As to whether or not fiduciaries should refrain from buying additional stock based on inside information, the Court indicated that the views of the Securities and Exchange Commission, which the Court did not have, "may well be relevant."  A thicket "may well" develop over that issue, in that the Court seems expressly to have opened the door to further inquiry.

The Court also expressly stated that lower courts addressing whether a fiduciary should stop buying stock should consider whether stopping purchases or publicly disclosing negative information would do more harm than good by causing a drop in the stock price and, therefore, the value of the ESOP's stock.  The "more harm than good" standard may ultimately turn out to become a big part of the discourse for years to come.   

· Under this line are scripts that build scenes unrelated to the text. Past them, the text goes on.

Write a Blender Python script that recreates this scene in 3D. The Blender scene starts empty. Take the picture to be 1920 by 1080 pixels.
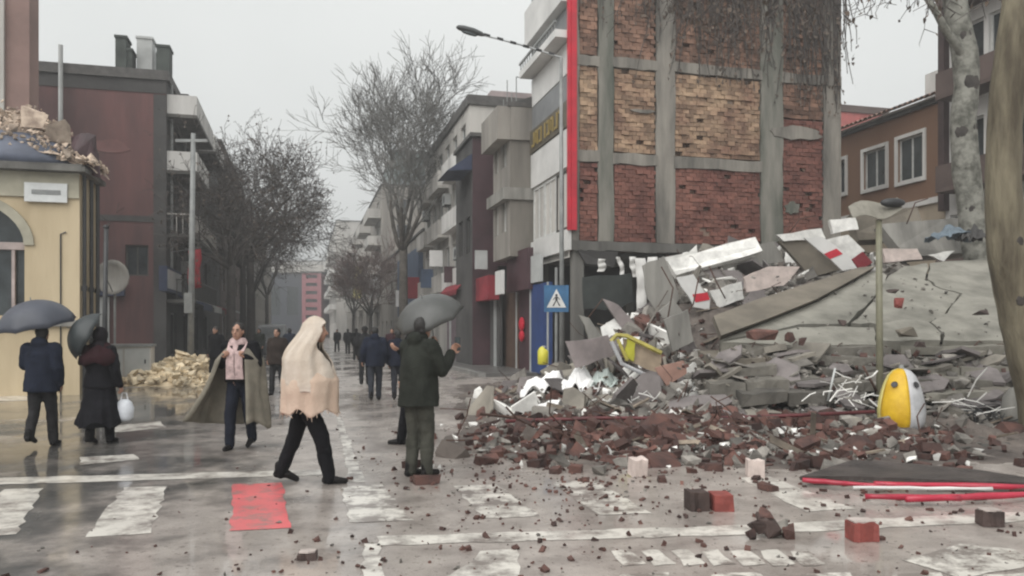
import bpy, math, random
from mathutils import Vector, Matrix, noise, Euler
R = math.radians
SC = bpy.context.scene
COL = SC.collection
# ---------------------------------------------------------------- camera, sky, sun, exposure
CAMH, FPX, HOR = 1.6, 1500.0, 620.0          # eye height; focal length and horizon line measured on the photograph
cam_d = bpy.data.cameras.new('camera'); cam = bpy.data.objects.new('camera', cam_d); COL.objects.link(cam)
cam.location = (0, 0, CAMH); cam.rotation_euler = (R(90), 0, 0)
cam_d.sensor_width = 36; cam_d.sensor_fit = 'HORIZONTAL'; cam_d.lens = FPX/1920*36
cam_d.shift_y = (HOR-540)/1920; cam_d.clip_start = .1; cam_d.clip_end = 3000
SC.camera = cam
W_ = bpy.data.worlds.new('World'); SC.world = W_; W_.use_nodes = True
nt = W_.node_tree; nt.nodes.clear()
sk = nt.nodes.new('ShaderNodeTexSky'); sk.sky_type = 'NISHITA'; sk.sun_disc = False
sk.sun_elevation = R(48); sk.sun_rotation = R(-150); sk.air_density = 2.0; sk.dust_density = 6.0
hsv = nt.nodes.new('ShaderNodeHueSaturation'); hsv.inputs['Saturation'].default_value = .06
tcw = nt.nodes.new('ShaderNodeTexCoord')
nzw = nt.nodes.new('ShaderNodeTexNoise'); nzw.inputs['Scale'].default_value = 1.6; nzw.inputs['Detail'].default_value = 3
rpw = nt.nodes.new('ShaderNodeValToRGB')
rpw.color_ramp.elements[0].position = .3; rpw.color_ramp.elements[0].color = (3.75, 3.90, 3.86, 1)
rpw.color_ramp.elements[1].position = .7; rpw.color_ramp.elements[1].color = (4.75, 4.85, 4.78, 1)
mxw = nt.nodes.new('ShaderNodeMixRGB'); mxw.inputs[0].default_value = .94
bgw = nt.nodes.new('ShaderNodeBackground'); bgw.inputs['Strength'].default_value = .1
ow = nt.nodes.new('ShaderNodeOutputWorld')
L = nt.links.new
L(sk.outputs[0], hsv.inputs['Color']); L(tcw.outputs['Generated'], nzw.inputs['Vector']); L(nzw.outputs[0], rpw.inputs[0])
L(hsv.outputs[0], mxw.inputs[1]); L(rpw.outputs[0], mxw.inputs[2]); L(mxw.outputs[0], bgw.inputs[0]); L(bgw.outputs[0], ow.inputs[0])
sun_d = bpy.data.lights.new('sun', 'SUN'); sun = bpy.data.objects.new('sun', sun_d); COL.objects.link(sun)
sun_d.energy = 1.5; sun_d.angle = R(70); sun_d.color = (1, .985, .96); sun.rotation_euler = (R(42), 0, R(-30))
SC.view_settings.view_transform = 'Standard'; SC.view_settings.look = 'None'
SC.view_settings.exposure = 1.0; SC.view_settings.gamma = 1; SC.view_settings.use_curve_mapping = False
SC.cycles.filter_width = 2.2
SC.cycles.max_bounces = 6; SC.cycles.diffuse_bounces = 3; SC.cycles.glossy_bounces = 3
SC.cycles.use_denoising = True
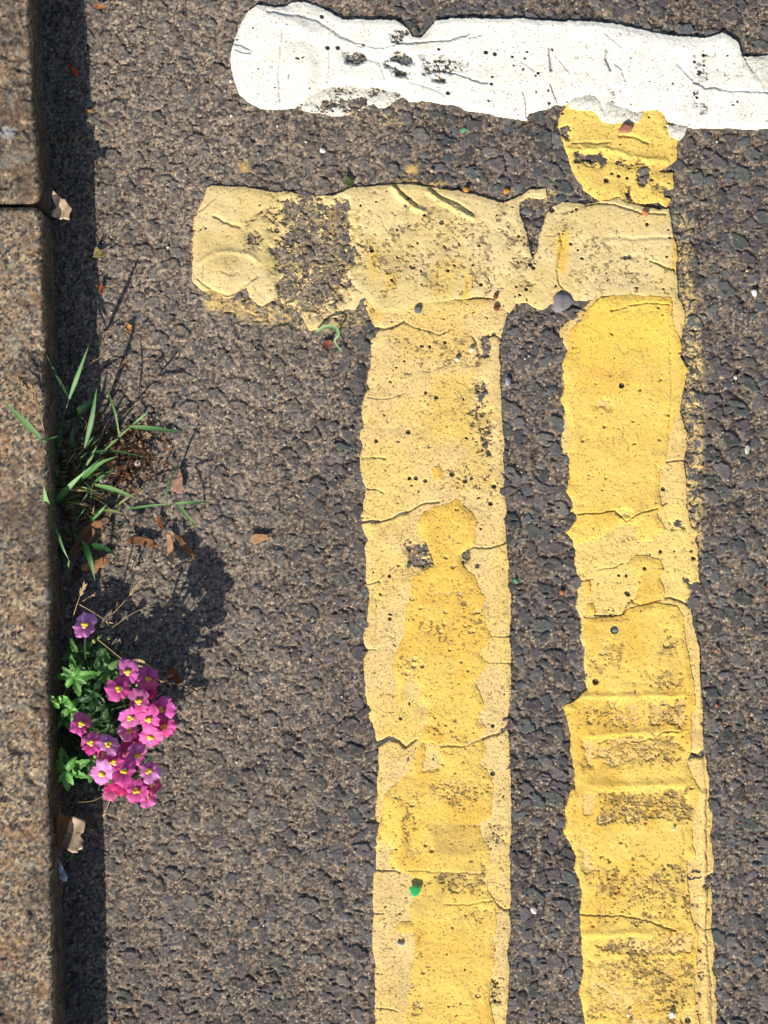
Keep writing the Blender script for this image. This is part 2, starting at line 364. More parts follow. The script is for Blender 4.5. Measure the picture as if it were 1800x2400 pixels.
# pale T bar
BAR = [(449,655),(450,560),(455,510),(470,475),(485,440),(495,433),(530,434),(580,437),(610,443),(640,448),(670,446),(700,452),(740,456),(785,455),(805,447),(820,439),(870,434),(930,430),(960,430),(1000,436),(1040,441),(1085,448),(1105,452),(1140,462),(1180,475),(1200,465),(1225,455),(1240,442),(1282,440),(1284,462),(1262,466),(1240,462),(1218,476),(1222,506),(1236,545),(1244,590),(1250,605),(1256,590),(1263,560),(1268,535),(1280,500),(1300,480),(1320,472),(1370,476),(1420,470),(1450,460),(1465,472),(1500,480),(1545,490),(1570,487),(1578,530),(1582,560),(1588,580),(1590,600),(1586,630),(1590,680),(1587,705),
 (1540,705),(1500,702),(1480,695),(1440,700),(1410,695),(1390,705),(1350,707),(1325,690),(1317,680),(1303,695),(1300,710),(1270,728),(1250,722),(1235,710),(1210,712),(1195,735),(1180,725),(1160,702),(1120,696),(1080,702),(1030,708),(990,712),(961,724),(937,736),(906,738),(882,730),(866,712),(855,700),(845,705),(834,727),(809,727),(794,743),(762,747),(754,772),(725,776),(715,754),(696,729),(660,711),(640,707),(617,718),(602,715),(584,697),(577,675),(559,686),(545,700),(527,700),(505,686),(478,682),(454,668)]
PALE = srgb(232, 205, 146); PALE2 = srgb(226, 198, 132)
bar = thing('yellow_bar', 'pale cream yellow crossbar joining the tops of both yellow lines, worn bare in one stretch', 'road marking', tuple(P(1000, 580)))
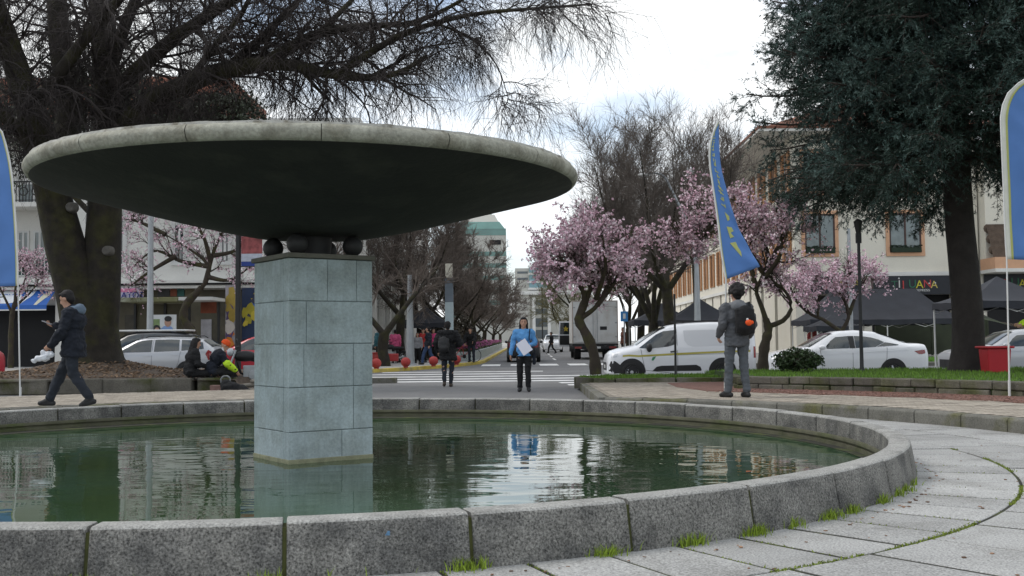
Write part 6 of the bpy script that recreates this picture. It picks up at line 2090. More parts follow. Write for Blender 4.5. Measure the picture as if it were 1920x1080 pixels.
# ---- white box truck from behind, its cab door standing open
tk = empty('box_truck', 'white box truck seen from behind with its left cab door open', 'truck', (0, 0, 0))
W2 = 1.33
q = MB(); q.bb(-W2, W2, 0, 5.0, .93, 3.42); q.build('cargo_box', mat('box_white', (0.62, 0.62, 0.6), .5, .05, 1.0, stain=(0.5, 0.48, 0.44), stain_scale=.8), tk, bevel=.03)
for s in (-1, 1):
    q = MB(); q.bb(min(s * .015, s * (W2 - .06)), max(s * .015, s * (W2 - .06)), -.035, -.003, 1.0, 3.36); d_ = q.build('rear_door', mat('door_white', (0.64, 0.64, 0.62), .45, .06, 1.2, stain=(0.5, 0.47, 0.42), stain_scale=.9), tk, bevel=.012)
    q = MB(); q.cyl((s * .12, -.06, 1.05), (s * .12, -.06, 3.32), .016, None, 6); q.build('lock_rod', M_grey, d_)
    for z in (1.3, 2.1, 3.0):
        q = MB(); q.bb(s * (W2 - .12) - .06, s * (W2 - .12) + .06, -.05, -.036, z, z + .06); q.build('hinge', M_grey, d_)
q = MB(); q.bb(.28, .68, -.055, -.036, 1.72, 1.92); q.build('latch_plate', M_plast, tk, bevel=.01)
q = MB(); q.bb(-W2, W2, -.03, -.004, 3.37, 3.43); q.bb(-W2, -W2 + .05, -.03, -.004, .95, 3.366); q.bb(W2 - .05, W2, -.03, -.004, .95, 3.366); q.build('door_frame', mat('frame_rust', (0.4, 0.33, 0.28), .7, .3, 3), tk)
q = MB(); q.bb(-W2, W2, -.12, .02, .62, .78); q.bb(-W2, W2, -.05, .05, .79, .928); q.build('bumper', M_plast, tk, bevel=.012)
for s in (-1, 1):
    q = MB(); q.bb(s * 1.0 - .2, s * 1.0 + .2, -.15, -.122, .64, .76); q.build('tail_light', M_lampr, tk, bevel=.008)
q = MB(); q.bb(-.3, .3, -.14, -.122, .64, .76); q.build('number_plate', M_plate, tk)
q = MB(); q.bb(-.5, .5, 0, 6.6, .55, .9); q.bb(-1.0, 1.0, 1.2, 1.4, .42, .55); q.build('chassis', M_plast, tk)
for x in (-1.0, 1.0):
    for y in (1.3, 5.9):
        w = empty('wheel', None, None, (x, y, .42)); w.parent = tk
        q = MB(); q.lathe([(.25, -.2), (.38, -.2), (.42, -.16), (.42, .16), (.38, .2), (.25, .2)], n=24, axis='X'); q.build('tyre', M_tyre, w, smooth=40)
        q = MB(); q.lathe([(.25, -.12), (.12, -.06), (0, -.06)], n=20, axis='X'); q.lathe([(.25, .12), (.12, .06), (0, .06)], n=20, axis='X'); q.build('rim', M_rim, w, smooth=40)
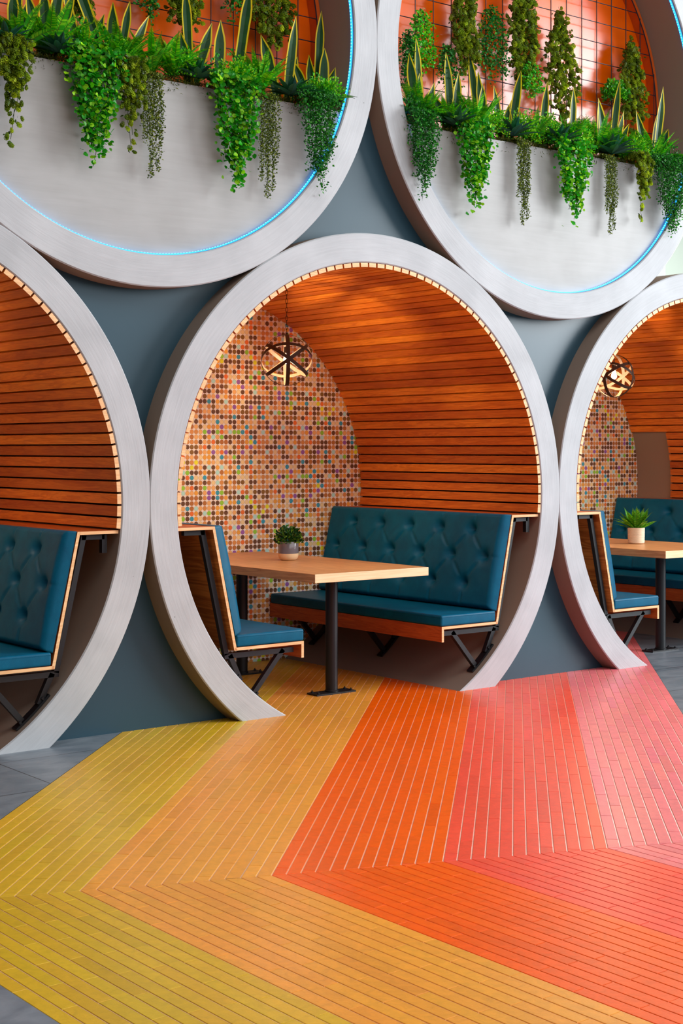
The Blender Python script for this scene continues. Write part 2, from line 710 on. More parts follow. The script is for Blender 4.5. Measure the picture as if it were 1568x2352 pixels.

Having said all that, I think that there's little doubt that the Court's declining to adopt a presumption of prudence is a major and significant break with lower-court precedent.  One of the issues that would be expected to unfold is the extent to which the Court's decision not to recognize a presumption may cause plaintiffs' cases to withstand dismissal at early stages of litigation, thereby adding to litigation costs and possibly increasing the likelihood of settlement.  And so it remains to be seen how much Dudenhoeffer may add to litigation costs and encourage settlement, and the extent to which companies will continue to adopt ESOPs and maintain stock funds under 401(k) and similar plans.  However, before concluding that Dudenhoeffer is clearly a drag on the establishment and maintenance of tax-qualified retirement plans invested in stock, one may wish to review all the nuances to see just how bad or good the news might really be at the end of the day.